What followed was a large-scale internet firestorm, with arguments of all stripes and volume levels being hurled from both sides of the debate. Free-music advocates and a certain group of artists moved in to point out the many problems with Lowery’s argument that free music is destroying the market and removing incentive for artist to create new music; some even jumped in correcting his insistence that Spotify and other streaming services serverely underpay artists they stream. As the dust settles, the core disagreement remains: one side believes that musicians are best served by the old system and that streaming services are a sign that artists’ standing in our culture and economy is doomed. The other believes in streaming as a way to make music more accessible to a more demanding generation of consumers, and that through crowd-funding and other non-royalty streams of revenue musicians should learn to make up the difference in income.
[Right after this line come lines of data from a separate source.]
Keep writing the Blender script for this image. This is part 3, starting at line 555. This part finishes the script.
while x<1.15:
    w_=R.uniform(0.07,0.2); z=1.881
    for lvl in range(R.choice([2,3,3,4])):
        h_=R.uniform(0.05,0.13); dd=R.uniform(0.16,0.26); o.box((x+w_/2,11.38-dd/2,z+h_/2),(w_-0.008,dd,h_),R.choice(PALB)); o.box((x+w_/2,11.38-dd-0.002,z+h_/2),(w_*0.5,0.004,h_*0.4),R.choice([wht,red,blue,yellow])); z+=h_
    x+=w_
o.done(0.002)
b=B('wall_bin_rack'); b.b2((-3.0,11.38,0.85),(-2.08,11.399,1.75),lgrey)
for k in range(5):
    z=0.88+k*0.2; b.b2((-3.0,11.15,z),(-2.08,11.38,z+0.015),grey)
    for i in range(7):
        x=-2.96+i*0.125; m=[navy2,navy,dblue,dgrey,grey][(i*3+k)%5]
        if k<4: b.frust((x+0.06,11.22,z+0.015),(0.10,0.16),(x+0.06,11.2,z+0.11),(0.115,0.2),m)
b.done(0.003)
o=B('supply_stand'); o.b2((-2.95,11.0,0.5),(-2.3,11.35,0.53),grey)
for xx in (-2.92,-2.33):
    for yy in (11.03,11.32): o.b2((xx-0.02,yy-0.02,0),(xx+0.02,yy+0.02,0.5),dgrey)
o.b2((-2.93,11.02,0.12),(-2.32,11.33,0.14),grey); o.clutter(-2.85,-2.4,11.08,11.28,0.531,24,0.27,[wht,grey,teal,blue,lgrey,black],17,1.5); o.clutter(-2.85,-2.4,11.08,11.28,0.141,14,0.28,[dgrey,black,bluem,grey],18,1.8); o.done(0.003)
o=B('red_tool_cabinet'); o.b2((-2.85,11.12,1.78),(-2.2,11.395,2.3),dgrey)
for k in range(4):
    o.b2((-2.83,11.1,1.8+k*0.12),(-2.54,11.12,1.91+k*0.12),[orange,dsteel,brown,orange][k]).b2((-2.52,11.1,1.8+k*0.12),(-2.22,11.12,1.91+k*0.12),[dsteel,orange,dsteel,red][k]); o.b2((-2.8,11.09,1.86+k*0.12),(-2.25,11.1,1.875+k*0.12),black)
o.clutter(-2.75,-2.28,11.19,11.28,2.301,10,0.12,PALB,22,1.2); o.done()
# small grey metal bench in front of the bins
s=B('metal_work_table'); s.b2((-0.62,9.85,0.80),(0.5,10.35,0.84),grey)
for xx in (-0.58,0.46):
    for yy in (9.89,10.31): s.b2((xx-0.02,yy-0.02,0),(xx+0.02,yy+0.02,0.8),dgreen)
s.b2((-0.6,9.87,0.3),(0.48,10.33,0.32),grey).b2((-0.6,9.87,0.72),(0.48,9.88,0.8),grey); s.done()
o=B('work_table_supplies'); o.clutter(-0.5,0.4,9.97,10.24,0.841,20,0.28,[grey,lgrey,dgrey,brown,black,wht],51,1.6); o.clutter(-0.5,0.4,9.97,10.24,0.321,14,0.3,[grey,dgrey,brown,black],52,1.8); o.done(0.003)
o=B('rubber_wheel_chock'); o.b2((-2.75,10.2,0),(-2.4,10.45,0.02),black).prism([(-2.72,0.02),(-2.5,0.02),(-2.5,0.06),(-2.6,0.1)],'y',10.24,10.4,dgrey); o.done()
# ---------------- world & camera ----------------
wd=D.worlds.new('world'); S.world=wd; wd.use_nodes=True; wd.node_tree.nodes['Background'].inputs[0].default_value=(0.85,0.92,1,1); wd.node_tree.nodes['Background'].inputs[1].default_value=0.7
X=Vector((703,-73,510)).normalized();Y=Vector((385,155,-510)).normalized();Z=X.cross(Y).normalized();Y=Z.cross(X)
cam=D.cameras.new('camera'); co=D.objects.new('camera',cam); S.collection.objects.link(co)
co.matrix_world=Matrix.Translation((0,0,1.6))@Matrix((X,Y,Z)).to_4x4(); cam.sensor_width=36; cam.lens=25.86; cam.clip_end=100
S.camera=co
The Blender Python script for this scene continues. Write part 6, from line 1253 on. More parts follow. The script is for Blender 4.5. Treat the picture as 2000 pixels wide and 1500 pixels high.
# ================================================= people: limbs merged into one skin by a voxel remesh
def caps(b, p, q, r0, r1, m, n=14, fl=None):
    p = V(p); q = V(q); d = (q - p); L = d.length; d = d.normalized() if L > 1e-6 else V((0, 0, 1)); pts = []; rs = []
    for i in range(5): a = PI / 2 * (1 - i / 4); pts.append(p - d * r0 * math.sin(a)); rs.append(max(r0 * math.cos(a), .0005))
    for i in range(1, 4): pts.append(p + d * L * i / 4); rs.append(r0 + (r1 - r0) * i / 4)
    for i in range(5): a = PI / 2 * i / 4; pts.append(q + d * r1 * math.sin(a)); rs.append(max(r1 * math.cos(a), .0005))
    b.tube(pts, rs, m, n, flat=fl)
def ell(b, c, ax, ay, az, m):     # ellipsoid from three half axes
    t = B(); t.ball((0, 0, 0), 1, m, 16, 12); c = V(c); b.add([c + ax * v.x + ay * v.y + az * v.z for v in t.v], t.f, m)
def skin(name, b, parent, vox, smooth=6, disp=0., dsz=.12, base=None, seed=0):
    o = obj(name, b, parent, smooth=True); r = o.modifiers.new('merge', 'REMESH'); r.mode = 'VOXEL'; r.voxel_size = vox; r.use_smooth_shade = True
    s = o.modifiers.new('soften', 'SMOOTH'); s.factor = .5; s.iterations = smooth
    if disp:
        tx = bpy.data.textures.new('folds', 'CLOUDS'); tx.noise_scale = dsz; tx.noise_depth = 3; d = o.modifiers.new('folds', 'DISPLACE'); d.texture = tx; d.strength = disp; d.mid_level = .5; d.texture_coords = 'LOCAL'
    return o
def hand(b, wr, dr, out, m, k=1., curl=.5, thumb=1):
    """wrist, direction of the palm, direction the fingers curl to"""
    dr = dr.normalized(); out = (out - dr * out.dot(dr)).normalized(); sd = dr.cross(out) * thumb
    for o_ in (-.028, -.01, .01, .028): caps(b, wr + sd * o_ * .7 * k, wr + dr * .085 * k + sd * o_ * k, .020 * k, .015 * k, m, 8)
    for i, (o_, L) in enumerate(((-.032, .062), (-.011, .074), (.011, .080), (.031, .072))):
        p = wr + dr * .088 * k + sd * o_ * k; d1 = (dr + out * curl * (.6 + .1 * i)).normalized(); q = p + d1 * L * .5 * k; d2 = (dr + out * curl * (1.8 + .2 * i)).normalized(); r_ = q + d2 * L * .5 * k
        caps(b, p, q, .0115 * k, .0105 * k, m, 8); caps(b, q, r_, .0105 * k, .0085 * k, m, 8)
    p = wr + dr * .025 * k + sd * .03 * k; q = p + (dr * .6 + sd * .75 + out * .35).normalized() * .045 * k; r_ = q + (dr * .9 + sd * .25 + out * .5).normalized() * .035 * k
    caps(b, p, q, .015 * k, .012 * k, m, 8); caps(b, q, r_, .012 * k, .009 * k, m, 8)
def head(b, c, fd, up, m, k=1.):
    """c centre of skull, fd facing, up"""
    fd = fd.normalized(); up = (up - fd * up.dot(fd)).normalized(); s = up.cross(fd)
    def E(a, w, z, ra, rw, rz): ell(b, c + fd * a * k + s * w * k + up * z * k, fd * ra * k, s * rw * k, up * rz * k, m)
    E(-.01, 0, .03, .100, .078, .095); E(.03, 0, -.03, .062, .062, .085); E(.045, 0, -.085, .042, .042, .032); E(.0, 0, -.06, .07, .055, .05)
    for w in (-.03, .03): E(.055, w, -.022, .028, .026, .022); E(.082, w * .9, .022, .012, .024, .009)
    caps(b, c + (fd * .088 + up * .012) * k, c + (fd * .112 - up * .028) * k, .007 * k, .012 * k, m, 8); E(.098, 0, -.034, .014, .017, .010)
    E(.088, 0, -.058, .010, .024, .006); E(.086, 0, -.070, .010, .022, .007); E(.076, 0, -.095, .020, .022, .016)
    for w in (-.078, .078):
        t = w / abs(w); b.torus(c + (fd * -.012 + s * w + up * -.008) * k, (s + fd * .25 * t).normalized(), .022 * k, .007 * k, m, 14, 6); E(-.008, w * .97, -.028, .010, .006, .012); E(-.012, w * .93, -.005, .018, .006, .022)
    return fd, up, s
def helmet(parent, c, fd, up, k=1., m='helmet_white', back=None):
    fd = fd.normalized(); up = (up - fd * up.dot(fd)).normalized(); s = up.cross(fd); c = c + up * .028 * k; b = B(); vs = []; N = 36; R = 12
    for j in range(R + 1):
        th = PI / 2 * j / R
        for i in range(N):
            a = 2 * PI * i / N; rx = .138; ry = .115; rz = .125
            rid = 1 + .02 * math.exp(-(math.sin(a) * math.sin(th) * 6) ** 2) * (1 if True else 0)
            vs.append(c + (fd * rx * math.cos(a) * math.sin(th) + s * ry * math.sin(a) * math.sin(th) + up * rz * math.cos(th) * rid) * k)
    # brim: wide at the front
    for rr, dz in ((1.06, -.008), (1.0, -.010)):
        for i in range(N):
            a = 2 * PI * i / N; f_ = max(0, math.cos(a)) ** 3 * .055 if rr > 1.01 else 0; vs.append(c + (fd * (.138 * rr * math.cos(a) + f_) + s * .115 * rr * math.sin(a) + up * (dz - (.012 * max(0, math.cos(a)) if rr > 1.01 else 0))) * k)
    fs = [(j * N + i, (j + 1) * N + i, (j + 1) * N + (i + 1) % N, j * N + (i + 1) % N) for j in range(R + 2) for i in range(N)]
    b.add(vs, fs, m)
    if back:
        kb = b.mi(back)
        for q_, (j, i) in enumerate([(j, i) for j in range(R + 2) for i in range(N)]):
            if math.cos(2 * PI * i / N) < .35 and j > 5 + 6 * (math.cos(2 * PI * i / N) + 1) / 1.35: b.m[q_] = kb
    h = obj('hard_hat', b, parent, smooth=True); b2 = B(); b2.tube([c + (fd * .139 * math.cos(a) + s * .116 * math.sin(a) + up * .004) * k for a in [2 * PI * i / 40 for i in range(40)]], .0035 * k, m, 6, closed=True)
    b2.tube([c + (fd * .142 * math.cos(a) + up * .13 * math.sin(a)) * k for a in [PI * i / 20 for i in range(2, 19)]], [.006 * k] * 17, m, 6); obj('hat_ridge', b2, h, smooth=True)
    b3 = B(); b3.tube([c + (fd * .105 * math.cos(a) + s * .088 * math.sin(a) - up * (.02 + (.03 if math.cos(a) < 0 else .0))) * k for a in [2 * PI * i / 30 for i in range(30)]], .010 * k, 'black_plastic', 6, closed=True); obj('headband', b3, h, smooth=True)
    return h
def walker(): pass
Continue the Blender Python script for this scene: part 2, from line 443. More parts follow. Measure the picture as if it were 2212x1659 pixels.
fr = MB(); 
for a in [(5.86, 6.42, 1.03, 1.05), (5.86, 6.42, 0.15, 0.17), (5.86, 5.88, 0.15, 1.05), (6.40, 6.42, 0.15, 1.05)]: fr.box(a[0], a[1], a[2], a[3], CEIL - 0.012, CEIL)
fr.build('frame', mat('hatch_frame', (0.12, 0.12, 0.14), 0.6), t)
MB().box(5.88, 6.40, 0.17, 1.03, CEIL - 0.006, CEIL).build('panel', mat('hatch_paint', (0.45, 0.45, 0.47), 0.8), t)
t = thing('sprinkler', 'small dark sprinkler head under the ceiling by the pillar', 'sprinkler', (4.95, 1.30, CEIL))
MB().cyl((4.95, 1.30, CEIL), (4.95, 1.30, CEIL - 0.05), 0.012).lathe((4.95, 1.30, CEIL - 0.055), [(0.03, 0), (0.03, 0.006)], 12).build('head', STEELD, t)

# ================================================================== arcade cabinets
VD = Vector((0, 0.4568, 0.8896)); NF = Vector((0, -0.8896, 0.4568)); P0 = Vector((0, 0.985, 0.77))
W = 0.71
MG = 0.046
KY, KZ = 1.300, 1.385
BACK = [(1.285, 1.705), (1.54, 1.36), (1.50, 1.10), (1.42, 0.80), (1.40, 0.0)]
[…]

So how should classical composers and musicians feel about this when it comes to our own music? It’s a trickier question; most of us are used to relying on royalties and album sales for little more than a few dollars a year, but all of us have used recorded music as valuable tools to introduce ourselves to the world. Many of us have nervously watched the changing music landscape for years to see where the paltry market share classical music occupies would end up fitting. We can all evaluate the facts and take our own stands on the ethics of streaming vs. old-school album sales, but here are what I see as the relevant facts for composers and classical musicians:

  • First and foremost, no one is obligated to sign a Spotify contract. The biggest issue with the royalties that free streaming produces is their contracts with labels, both big and small.  As an independent artist recording and producing your own music, you decide completely the method and extent of its distribution. With DIY recording easier and higher-fidelity than ever, and the internet providing countless options to market music through websites, CD’s and downloads, providing music through free streaming is not a leap any artist that’s uncomfortable with it ever has to take.
  • Thanks to Spotify, MOG and others, streaming is the new normal, and this is wonderful news for us. The listening experience is evolving from one based around discs and stereo systems to one centered around a computer screen. For those of us without Naxos releases, the computer screen is where our music finds listeners, as we stream our music on websites, podcasts and aggregators. Even if our music never makes it to Spotify, as the consumer becomes more internet-savvy and reaches past his/her streaming service, we stand a greater chance of them reaching us.
  • We were never going to make it on recordings anyway. Even before the Big Four starting gutting their classical divisions and subsidiaries in the late ’90’s, composers were small business and American performers were seldom featured, outside of a handful of soloists. Now the outlook for Big Classical is even bleaker. Nine months into 2012, Sony Masterworks, SME’s classical division, has only released six albums this year, only three of which are classical and not a crossover act (featuring a grand total of one recently-composed piece). Naxos, once the great white hope for classical recordings, has never paid residuals to its performers. No hope there for a sustainable income.
  • The potential for crowd-funding is boundless. It was a bit over a year ago that we at Melos Music celebrated our second successful new music recital, and it would absolutely not have happened without the fine and generous supporters who helped us fund a Kickstarter project. A quick perusal of Kickstarter, just one of the fantastic crowd-funding platforms out there, reveals myriads of successful projects of all genres. Clearly, classical musicians are already wise to this potential; a scan of successful projects in the last week reveals all sorts of different classical projects, from a Chicago-based art song project to a documentary about pianists in San Francisco.  If we consider just the recording projects that were funded in that time, Kickstarter has funded classical music to the tune of $20,000 – in a week. And including performance and other kinds of project, that number jumps to $45,000. That’s over $2 million a year, not considering other crowd-funding websites’ potential. What’s more, this funding source absolutely dwarfs the income streams so often touted as instrumental to an art musician’s success: the average weekly royalties from recordings to a classical musician with one album? About 12 cents. The amount given to individuals by the NEA in the entirety of 2011? Zero.

Maybe we’re scared of free streaming and what it means for the music market, and maybe we’re indifferent. But maybe, just maybe, we can look at the ways it’s changing the landscape and see a brand-new niche in which classical music can survive, even thrive. If you’re an musician, classical or not, what do you think?